As mais recentes inovações da era da Internet, como a mobilidade, IA e social networks estão provocando rupturas na maneira de como as pessoas se comunicam, colaboram e trabalham. Este fenômeno afeta a maneira de como as empresas se organizam, eliminando funções e criando novas. É um desafio e tanto, principalmente na fase de transição quando as novas tecnologias não estão plenamente disseminadas e absorvidas. Uma frase de William Gibson, autor de ficção cientifica e que criou o termo “cyberspace” é emblemática: “the future is here, it´s just not evenly distributed yet”. Talvez seja o momento de debater se as organizações que temos hoje e se as profissões que exercemos serão as mesmas nas próximas décadas. Os avanços tecnológicos e as inovações de ruptura tendem a tornar obsoletos profissões estabelecidas, podem destruir setores inteiros de indústria, mas também criam novas indústrias, novos modelos de negócio, e novas profissões.
Como disse o físico Niels Bohr “`É muito difícil fazer previsões, principalmente sobre o futuro’, mas discussões sobre cenários são importantes para que possamos desenhar nossas estratégias. O futurista Ray Kurzweil calcula que nos próximos 100 anos veremos um avanço, equivalente a 20.000 anos do nosso conhecimento atual. Vale a pena ler um pouco sobre sua teoria em “Law of Accelerating Returns”, em http://www.kurzweilai.net/the-law-of-accelerating-returns .
Entretanto, a velocidade do avanço tecnológico permite apontar que o trabalho e a organização das empresas como conhecemos hoje será muito impactado nos próximos anos. A velocidade de respostas das empresas terá que ser bem maior que a que vemos hoje. Isto vai mudar o conceito de emprego e provavelmente demandará inúmeras outras profissões. Talvez daqui a 25 anos ninguém mais comemore 25 anos de atuação na mesma empresa. E muito provavelmente não permanecerá 25 anos na mesma profissão.
Mas, por que muitas vezes não vemos isso? No dia a dia corporativo nós concentramos toda a nossa atenção no cenário que conhecemos e que vemos, e passam despercebidas as mudanças sutis que ameaçam o negócio. Clayton Christensen em seu em seu livro de 1997 “The Innovator´s Dilemma” já afirmava que muitas empresas fracassam exatamente porque fazem tudo certo e que mesmo uma gestão brilhante não consegue defender um negócio estabelecido contra as tecnologias de ruptura. Outro exemplo vêm do livro ”O Poder do Pensamento Matemático” de Jordan Ellenberg. Ele conta que na Segunda Guerra Mundial os americanos tinham criado um Grupo de Pesquisa Estatística (SRG, em inglês) que uma vez se defrontou com uma questão interessante. Os militares americanos queriam blindar seus aviões contra os caças inimigos. Mas a blindagem tornava as aeronaves mais pesadas e aviões mais pesados são mais difíceis de manobrar e gastam mais combustível.
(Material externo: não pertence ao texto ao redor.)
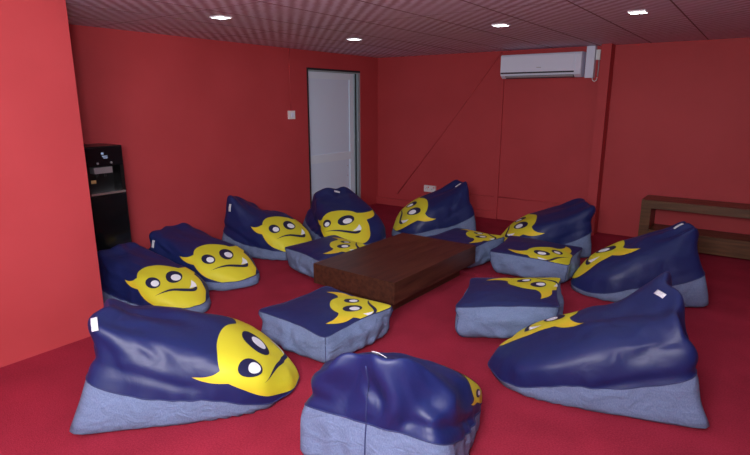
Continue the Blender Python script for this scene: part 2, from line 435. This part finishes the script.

Blindar demais ou de menos seriam problemas. Qual seria o ponto ideal? Os dados coletados e mostrados ao SRG mostravam que quando os aviões voltavam de suas missões estavam cobertos de furos de balas, mas os danos não eram distribuídos uniformemente. Havia muitos furos na fuselagem e quase nenhum nos motores. Parecia fazer sentido blindar a fuselagem. Será? A blindagem, segundo Abraham Wald, um matemático do SRG, não deveria ira aonde os furos de bala estavam, mas aonde não estavam. A sua sacada foi simplesmente perguntar: onde estavam os furos das balas que faltavam? Eles estavam nos aviões que não voltaram. A razão dos aviões voltarem com poucos pontos atingidos nos motores era que os muito atingidos simplesmente não voltavam. A blindagem deveria, portanto, ser feita nas partes onde não havia furos.
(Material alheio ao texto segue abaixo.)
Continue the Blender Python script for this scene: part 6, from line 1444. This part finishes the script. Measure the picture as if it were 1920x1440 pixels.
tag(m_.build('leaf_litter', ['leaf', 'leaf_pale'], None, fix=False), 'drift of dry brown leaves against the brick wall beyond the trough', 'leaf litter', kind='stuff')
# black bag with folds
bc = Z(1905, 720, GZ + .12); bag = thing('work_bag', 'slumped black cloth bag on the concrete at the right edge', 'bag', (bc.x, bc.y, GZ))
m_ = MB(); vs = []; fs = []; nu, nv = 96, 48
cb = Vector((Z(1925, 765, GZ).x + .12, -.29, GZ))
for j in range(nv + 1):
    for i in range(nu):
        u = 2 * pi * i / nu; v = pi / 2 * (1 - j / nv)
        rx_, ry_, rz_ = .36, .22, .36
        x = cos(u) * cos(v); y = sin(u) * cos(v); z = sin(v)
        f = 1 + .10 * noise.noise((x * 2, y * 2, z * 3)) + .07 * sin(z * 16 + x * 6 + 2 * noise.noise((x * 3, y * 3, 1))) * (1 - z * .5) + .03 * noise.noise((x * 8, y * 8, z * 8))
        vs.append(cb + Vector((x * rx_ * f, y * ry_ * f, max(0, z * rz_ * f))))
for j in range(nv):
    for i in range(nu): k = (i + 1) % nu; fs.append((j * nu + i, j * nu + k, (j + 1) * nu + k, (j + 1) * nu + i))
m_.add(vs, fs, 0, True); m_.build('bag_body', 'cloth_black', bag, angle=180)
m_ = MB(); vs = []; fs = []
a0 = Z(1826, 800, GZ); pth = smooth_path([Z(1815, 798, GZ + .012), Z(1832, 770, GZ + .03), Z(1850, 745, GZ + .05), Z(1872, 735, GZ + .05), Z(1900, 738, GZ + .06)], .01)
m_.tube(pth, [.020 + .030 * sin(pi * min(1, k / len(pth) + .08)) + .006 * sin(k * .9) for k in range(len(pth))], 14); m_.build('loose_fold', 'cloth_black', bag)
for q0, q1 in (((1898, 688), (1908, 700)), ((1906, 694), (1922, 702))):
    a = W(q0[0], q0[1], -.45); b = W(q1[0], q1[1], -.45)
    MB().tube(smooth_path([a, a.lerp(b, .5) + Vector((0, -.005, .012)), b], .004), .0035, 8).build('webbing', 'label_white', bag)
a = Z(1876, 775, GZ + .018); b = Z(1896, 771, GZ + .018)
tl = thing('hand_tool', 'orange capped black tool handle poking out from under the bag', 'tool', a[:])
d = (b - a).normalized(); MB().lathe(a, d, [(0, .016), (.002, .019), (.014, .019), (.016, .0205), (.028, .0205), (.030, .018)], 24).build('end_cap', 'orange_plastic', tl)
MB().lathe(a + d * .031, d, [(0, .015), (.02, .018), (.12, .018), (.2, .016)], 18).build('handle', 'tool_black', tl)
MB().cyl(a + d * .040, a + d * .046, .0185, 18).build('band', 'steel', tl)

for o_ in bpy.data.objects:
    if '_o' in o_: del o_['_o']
Atividades que já se tornaram praticamente robotizadas como atendimento de call center, consultores financeiros e de vendas, que seguem rigidamente scripts pré-definidos não terão espaço na disputa com sistemas de IA. Afinal para seguir um esquema pré-definido uma máquina faz melhor, pois pode considerar inúmeras outras variáveis, consultando em tempo real informações dispersas em dezenas de bancos de dados. Há 50 anos tínhamos 5 tripulantes no cockpit de uma aeronave: comandante, copiloto, engenheiro de voo, navegador e radio-operador. Os avanços tecnológicos permitiram que as aeronaves voem agora com dois tripulantes. E estes, diante da automação, demandam um perfil operacional diferente de décadas atrás. Os computadores voam as aeronaves e os pilotos operam os computadores. Mas a capacidade de refletir e criar vão tornar a função humana diferenciada. Assim, este cenário criará novas funções, eliminará outras e transformará as demais. Não podemos pensar única e exclusivamente em uma disputa por espaço entre humanos versus máquina, mas como expandir nossas habilidades únicas com apoio delas. Sermos colaborativos!
Em cenários cada vez mais instáveis, como as que visualizamos pela exponencialização da evolução tecnológica, temos que pensar de forma diferente nas nossas estratégias de negócio. Quanto mais compreendermos os novos e desafiadores cenários, mais condições teremos para nos redirecionarmos. Mudanças nas profissões e na formação profissional será inevitável. Quanto mais cedo entendermos os impactos das mudanças, mais preparados estaremos.